‘92’den sonra Newroz bizim için direniş bayramı oldu’
- 09:04 18 Mart 2019
- Güncel
ŞIRNAK - Cizre’de onlarca kişinin katledildiği 92 Newrozu'na tanıklık eden kadınlardan Meryem İrmez, “Newroz o günden sonra bizim için daha da anlamlı oldu. O günden sonra Newroz bizler için direniş bayramı oldu” dedi.
Kürt halkının hafızasında yer edinen Newroz’lardan biri de kuşkusuz 1992 yılındaki Cizre Newrozu’dur. 20 Mart’ı 21 Mart’a bağlayan gece kent merkezinde saatlerce silah sesleri yükseldi. Sabah saatlerinde Şırnak kent merkezi, Cizre ve İdil ilçelerinde kutlanmaya başlanan Newroz etkinliklerine saldırılar başladı. Şırnak kent merkezi ve Cizre'de kutlama meydanları otomatik silahlarla tarandı. Cizre’de Newroz’un sembol isimlerinden Binevş Agal'ın mezar ziyareti ardından başlayacak kutlamalara 3 koldan polis ve askerin müdahalesi sonucu onlarca kişi yaşamını yitirdi, yüzlerce kişi yaralandı.

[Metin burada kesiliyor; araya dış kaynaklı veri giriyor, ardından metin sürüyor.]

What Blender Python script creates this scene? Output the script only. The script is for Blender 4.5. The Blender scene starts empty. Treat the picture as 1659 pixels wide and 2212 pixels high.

Cizre halkı ile özel harekat timleri arasında ara sokaklara yayılan karşılıklı çatışmalar saatlerce sürdü. 23 Mart'a kadar süren olaylarda resmi olarak biri gazeteci 57 kişi yaşamını yitirdi, yerel kaynaklar bu sayının daha fazla olduğunu söylüyor. Daha sonradan Ergenekon sanığı olarak yargılanacak olan Levent Ersöz, 1992'de bölgede görev yapıyordu.
Böylece bir katliam ama aynı zamanda da serhildan olarak tarihe geçen Cizre Newrozu’nu ve sonrasında yaşananları tanığından dinledik.
‘İki cenaze iki gün evimin salonunda kaldı’
Yaşanan katliamda yaşamanı yitiren 2 kişinin cenazesini 2 gün boyunca evinin salonunda tuttuğunu belirten Meryem İrmez, o kara günü bir türlü unutamadıklarını dile getirdi. Meryem, “O kara günü bir türlü unutamıyoruz asla da unutmayacağız. O zaman 7 aylık hamileydim. Evde silah ve çığlık sesleri geliyordu. Kimse cenazeleri sahiplenmiyordu bile sokağa çıkanı vuruyorlardı. Evlerdeki insanları da tank ve toplarla vuruyorlardı. Evimin önüne bir cenaze bıraktılar. Komşunun oğluydu ve biri sırtlayıp kapımın önüne kadar getirdi. Evde de ben ve küçük çocuklar dışında kimse yoktu. Biz de aldık cenazeyi salona getirdik. Cenazeyi orada yıkadık, iki gün iki gece o cenaze bizim evde kaldı” diye anlattı.
‘Onlarca kişinin cenazesi yerlerdeydi’
Kurşunlar arasında evinden çıktıktan sonra defalarca tarandığını söyleyen Meryem, “Daha sonra bizim kapının önünde biri daha vuruldu onu da kimse alamadı. O da yaşamını yitirmişti onu da salona aldık. Bende en son baktım evde kalamıyorum çıktım. O seslerin içinde yürümeye başladım. Her yerden kurşun geliyordu ama yine de insanlara ulaşmaya çalışıyordum. En sonda bir korucuyla karşılaştım. Silahını bize doğrultup ‘bak görüyor musun, buraları ne hale getirdik’ dedi. Ben de ona ‘bugün sizin gününüz ama yarın değil’ dedim. Oradan eşimin kardeşinin evine gittim. Onun eşi de olaylarda yaşamını yitirmişti. Sonra cenazelerin olduğu yere gittik. Onlarca kişinin cenazeleri orada duruyordu. Kutlamalar esnasında bütün çatılara keskin nişancılar yerleştirilmiş insanlar taranmıştı” dedi.
‘O günden sonra 21 Mart bizim için direniş bayramı oldu’
Newroz’un o günden sonra kendileri için direniş günü anlamına geldiğini kaydeden Meryem, şöyle devam etti: “Komşumun evi kurşunlardan dolayı yerle bir olmuştu. Camlara çıkan herkesi tarıyorlardı. O Newroz’dan sonra hiçbir Newroz’u kaçırmadım. Hiçbir şey o günler gibi olamaz. Sırf keyifleri için canları istediği için o kadar insanı öldürdüler. Newroz o günden sonra bizim için daha da anlamlı oldu. Biz o güne kadar Kürtlerin bayramı diye kutluyorduk ama o günden sonra Newroz bizler için direniş bayramı anlamını taşıdı.”